**EXERCISE GOAL:**
Repeat the listing in full, word for word.

**** DATA EXCERPT ****

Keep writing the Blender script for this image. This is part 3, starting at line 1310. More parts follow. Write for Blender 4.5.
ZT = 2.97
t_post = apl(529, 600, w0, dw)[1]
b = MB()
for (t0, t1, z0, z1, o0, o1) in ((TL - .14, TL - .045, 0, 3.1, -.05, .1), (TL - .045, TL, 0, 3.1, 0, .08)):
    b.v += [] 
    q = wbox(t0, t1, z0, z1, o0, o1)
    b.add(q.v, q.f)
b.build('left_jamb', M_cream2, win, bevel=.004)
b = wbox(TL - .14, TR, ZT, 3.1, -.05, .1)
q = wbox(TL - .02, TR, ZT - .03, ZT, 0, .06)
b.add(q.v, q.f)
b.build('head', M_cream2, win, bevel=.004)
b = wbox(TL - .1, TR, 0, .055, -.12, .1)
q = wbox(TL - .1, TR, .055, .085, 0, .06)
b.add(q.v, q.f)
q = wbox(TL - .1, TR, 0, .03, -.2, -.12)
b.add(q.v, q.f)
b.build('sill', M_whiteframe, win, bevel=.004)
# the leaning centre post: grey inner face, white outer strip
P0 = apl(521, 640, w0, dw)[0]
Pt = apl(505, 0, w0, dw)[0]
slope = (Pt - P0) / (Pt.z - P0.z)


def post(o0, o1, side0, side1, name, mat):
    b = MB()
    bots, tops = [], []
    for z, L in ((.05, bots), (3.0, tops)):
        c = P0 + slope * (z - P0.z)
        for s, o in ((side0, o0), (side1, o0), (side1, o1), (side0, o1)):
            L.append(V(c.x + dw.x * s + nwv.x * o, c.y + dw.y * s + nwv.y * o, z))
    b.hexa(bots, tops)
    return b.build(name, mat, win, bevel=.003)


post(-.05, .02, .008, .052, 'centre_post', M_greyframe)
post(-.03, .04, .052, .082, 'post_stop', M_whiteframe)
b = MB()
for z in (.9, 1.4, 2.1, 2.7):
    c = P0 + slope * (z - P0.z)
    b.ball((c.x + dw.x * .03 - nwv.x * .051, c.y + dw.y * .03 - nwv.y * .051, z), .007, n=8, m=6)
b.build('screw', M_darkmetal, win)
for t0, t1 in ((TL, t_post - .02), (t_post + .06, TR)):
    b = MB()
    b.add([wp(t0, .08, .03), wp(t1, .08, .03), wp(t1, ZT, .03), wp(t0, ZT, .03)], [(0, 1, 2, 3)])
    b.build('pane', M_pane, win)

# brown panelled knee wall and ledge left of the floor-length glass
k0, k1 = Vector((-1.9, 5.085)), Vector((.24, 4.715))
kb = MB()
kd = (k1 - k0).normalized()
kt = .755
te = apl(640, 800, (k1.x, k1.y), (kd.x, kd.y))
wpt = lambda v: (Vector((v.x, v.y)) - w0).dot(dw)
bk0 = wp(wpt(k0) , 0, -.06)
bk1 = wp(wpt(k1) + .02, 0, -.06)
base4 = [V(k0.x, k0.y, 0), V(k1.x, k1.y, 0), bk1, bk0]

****

**TASK RESPONSE:**
Keep writing the Blender script for this image. This is part 3, starting at line 1310. More parts follow. Write for Blender 4.5.
ZT = 2.97
t_post = apl(529, 600, w0, dw)[1]
b = MB()
for (t0, t1, z0, z1, o0, o1) in ((TL - .14, TL - .045, 0, 3.1, -.05, .1), (TL - .045, TL, 0, 3.1, 0, .08)):
    b.v += [] 
    q = wbox(t0, t1, z0, z1, o0, o1)
    b.add(q.v, q.f)
b.build('left_jamb', M_cream2, win, bevel=.004)
b = wbox(TL - .14, TR, ZT, 3.1, -.05, .1)
q = wbox(TL - .02, TR, ZT - .03, ZT, 0, .06)
b.add(q.v, q.f)
b.build('head', M_cream2, win, bevel=.004)
b = wbox(TL - .1, TR, 0, .055, -.12, .1)
q = wbox(TL - .1, TR, .055, .085, 0, .06)
b.add(q.v, q.f)
q = wbox(TL - .1, TR, 0, .03, -.2, -.12)
b.add(q.v, q.f)
b.build('sill', M_whiteframe, win, bevel=.004)
# the leaning centre post: grey inner face, white outer strip
P0 = apl(521, 640, w0, dw)[0]
Pt = apl(505, 0, w0, dw)[0]
slope = (Pt - P0) / (Pt.z - P0.z)


def post(o0, o1, side0, side1, name, mat):
    b = MB()
    bots, tops = [], []
    for z, L in ((.05, bots), (3.0, tops)):
        c = P0 + slope * (z - P0.z)
        for s, o in ((side0, o0), (side1, o0), (side1, o1), (side0, o1)):
            L.append(V(c.x + dw.x * s + nwv.x * o, c.y + dw.y * s + nwv.y * o, z))
    b.hexa(bots, tops)
    return b.build(name, mat, win, bevel=.003)


post(-.05, .02, .008, .052, 'centre_post', M_greyframe)
post(-.03, .04, .052, .082, 'post_stop', M_whiteframe)
b = MB()
for z in (.9, 1.4, 2.1, 2.7):
    c = P0 + slope * (z - P0.z)
    b.ball((c.x + dw.x * .03 - nwv.x * .051, c.y + dw.y * .03 - nwv.y * .051, z), .007, n=8, m=6)
b.build('screw', M_darkmetal, win)
for t0, t1 in ((TL, t_post - .02), (t_post + .06, TR)):
    b = MB()
    b.add([wp(t0, .08, .03), wp(t1, .08, .03), wp(t1, ZT, .03), wp(t0, ZT, .03)], [(0, 1, 2, 3)])
    b.build('pane', M_pane, win)

# brown panelled knee wall and ledge left of the floor-length glass
k0, k1 = Vector((-1.9, 5.085)), Vector((.24, 4.715))
kb = MB()
kd = (k1 - k0).normalized()
kt = .755
te = apl(640, 800, (k1.x, k1.y), (kd.x, kd.y))
wpt = lambda v: (Vector((v.x, v.y)) - w0).dot(dw)
bk0 = wp(wpt(k0) , 0, -.06)
bk1 = wp(wpt(k1) + .02, 0, -.06)
base4 = [V(k0.x, k0.y, 0), V(k1.x, k1.y, 0), bk1, bk0]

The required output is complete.